‘Skid row CEO’ pushes for change

Former homeless man, drug addict planning to push a shopping cart across the country in 2013

Joe Roberts arrived at Langley’s Gateway of Hope homeless shelter on Tuesday pushing a shopping cart all the way from Calgary to raise awareness about at-risk youth. This is his dry run for his Push For Change tour across Canada next May.

A former homeless man turned successful business person pushed a shopping cart from Calgary all the way to Langley, arriving at the Gateway of Hope on Tuesday afternoon.

Since July 1, Joe Roberts, who dubbed himself the “Skid row CEO” has been pushing a shopping cart more than 1,000 kilometers to raise money and awareness about youth at-risk of becoming homeless.

He walked 1,171 kilometres in total, and 24 km per day, in some of the hottest weather, in the steepest terrain in Canada in hopes his “Push For Change” campaign would “inspire the country to look at the situation of homeless kids.”

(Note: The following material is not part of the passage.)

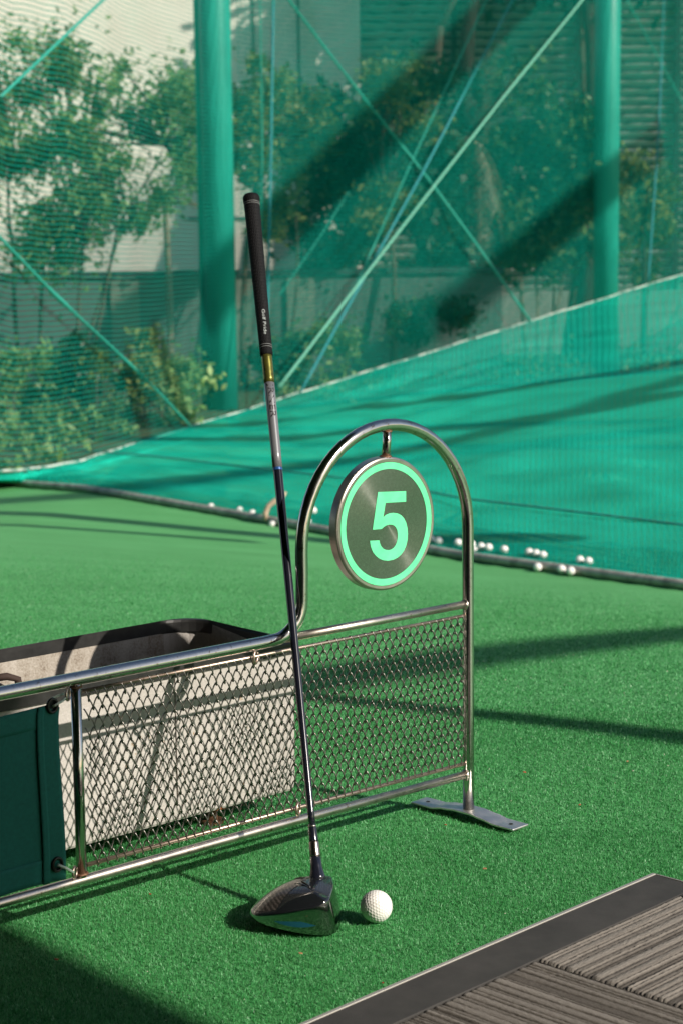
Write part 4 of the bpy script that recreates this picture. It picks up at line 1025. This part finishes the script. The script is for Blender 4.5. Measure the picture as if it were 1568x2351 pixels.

Many stops along the way have been at Salvation Army homeless shelters, he said. “The Salvation Army was there for me 25 years ago and here I am again being welcomed home,” said Roberts when he arrived at the Gateway of Hope.

“When we make friends we don’t want to lose them,” responded SA Major James Hagglund.

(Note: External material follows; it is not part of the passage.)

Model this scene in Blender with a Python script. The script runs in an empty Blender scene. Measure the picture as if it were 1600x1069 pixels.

Roberts will end this tour at the very shelter that helped him turn his life around 25 years ago, at the Downtown Eastside Salvation Army Harbour Light on East Cordova on Saturday.

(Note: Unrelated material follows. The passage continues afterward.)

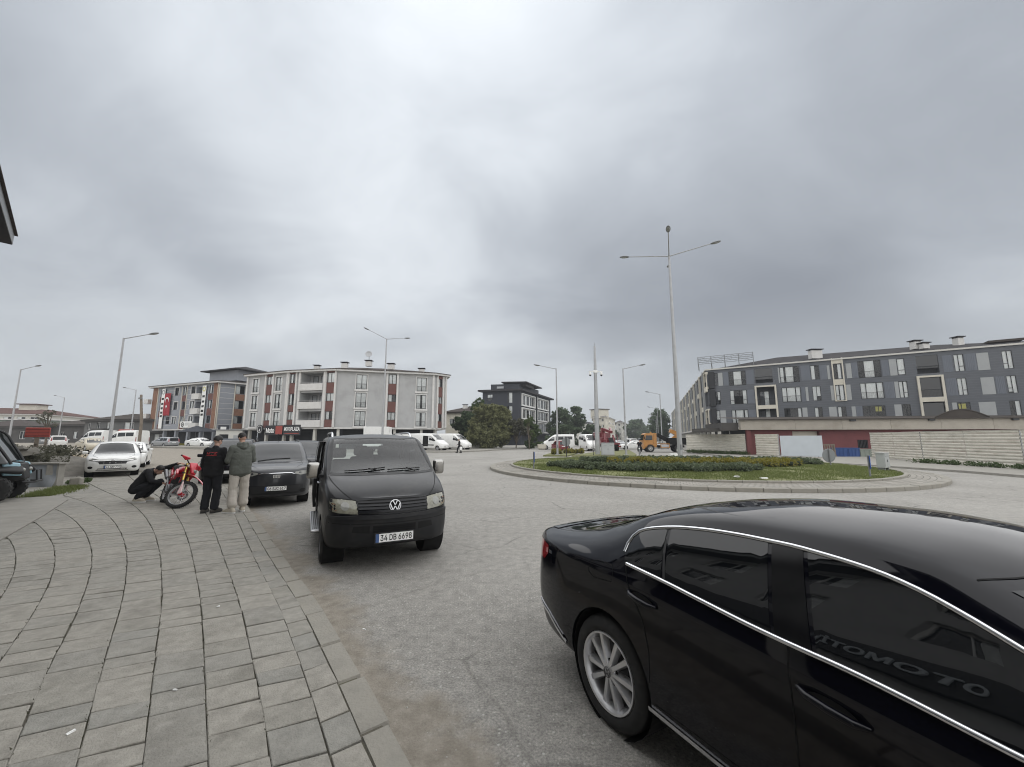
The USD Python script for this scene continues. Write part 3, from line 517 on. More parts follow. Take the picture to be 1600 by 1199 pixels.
def cabinet(loc, d, label, rz=0.0, legs=False):
    w, dp, h = d; t = thing('utility_cabinet', label, 'cabinet', loc, rz); z0 = .14 if legs else .06
    obj('body', rbox((0, 0, z0 + h / 2), (w, dp, h), .02, 6), 'cabinet_grey', t, smooth=30); obj('lid', rbox((0, 0, z0 + h + .02), (w + .06, dp + .06, .05), .015, 6), 'cabinet_grey', t)
    if legs:
        for s in (-1, 1): obj('leg', MB().box((s * w * .35, 0, .07), (.08, dp * .8, .16)), 'lamp_grey', t)
    else: obj('plinth', MB().box((0, 0, .03), (w * 1.04, dp * 1.04, .08)), 'concrete', t)
    for s in (-1, 1):
        d_ = obj('door', MB().box((s * w * .245, -dp / 2 - .006, z0 + h * .5), (w * .46, .014, h * .9)), 'cabinet_grey', t); obj('vent', MB().box((s * w * .245, -dp / 2 - .016, z0 + h * .84), (w * .25, .008, .012)).box((s * w * .245, -dp / 2 - .016, z0 + h * .80), (w * .25, .008, .012)), 'lamp_grey', d_)
        obj('handle', MB().box((s * w * .04, -dp / 2 - .02, z0 + h * .5), (.02, .02, .12)), 'lamp_grey', d_)
cabinet((9.75, 41.0, .14), (1.25, .5, 1.15), 'large pale cabinet at the foot of the camera mast'); cabinet((19.1, 20.8, .22), (.56, .35, .72), 'small grey cabinet on legs at the right lawn edge', .5, True)
for i, (x, y) in enumerate([(13.3, 42.0), (12.2, 29.6)]): 
    t = thing('bollard', ['short grey bollard right of the arm-right lamp', 'short dark bollard among the roundabout hedges'][i], 'bollard', (x, y, .14 if i == 0 else .35)); obj('post', MB().lathe([(.07, 0), (.07, .8), (.05, .86), (0, .87)], n=12), 'lamp_grey', t, smooth=40); obj('band', MB().lathe([(.073, .6), (.073, .7)], n=12), 'sign_white', t)
t = thing('floodlight', 'white floodlight lying low beside the tall mast', 'floodlight', (10.5, 26.2, .40), .3); obj('housing', rbox((0, 0, .30), (.55, .2, .35), .03, 6), 'sign_white', t); obj('bracket', MB().box((0, .02, .1), (.08, .06, .2)), 'lamp_grey', t)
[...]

Roberts began using drugs at the age of nine, dropped out of school by 16 and started living in the Downtown Eastside at 18.

After getting clean and sober, Roberts earned several degrees and took the business world by storm and now is a motivational speaker among other ventures.

While successful himself, he felt he needed to do something to shine a light on a situation he is all too familiar with himself.

“We don’t have illusions that we will end youth homelessness but we need to try,” he said.

“These kids are worth it. They have possibilities. I know that because I was one of them.”

Vancouver has the highest youth homeless population in the country and very few shelters for them.

A youth shelter was discussed for Langley but the logistics of housing teens is more challenging than adults, said the Salvation Army at the time.

Roberts said the Aldergrove Neighbourhood Services is doing a lot to help youth here.

The  level of interest in his cause has been much more than he ever expected, he said.

Many corporations and businesses have sponsored his cause and donations have been plenty, including the RV that has come along with him.

Even the modified shopping cart was created by high school students his wife works with as a teacher.

“When we go national we hope this groundswell of excitement will grow and inspire a nation.

“We hope our Push For Change cross-country tour will inspire the nation like Terry Fox did.”

Roberts plans to make a cross-Canada tour next May, pushing his cart 8,000 kilometres from Newfoundland to Vancouver.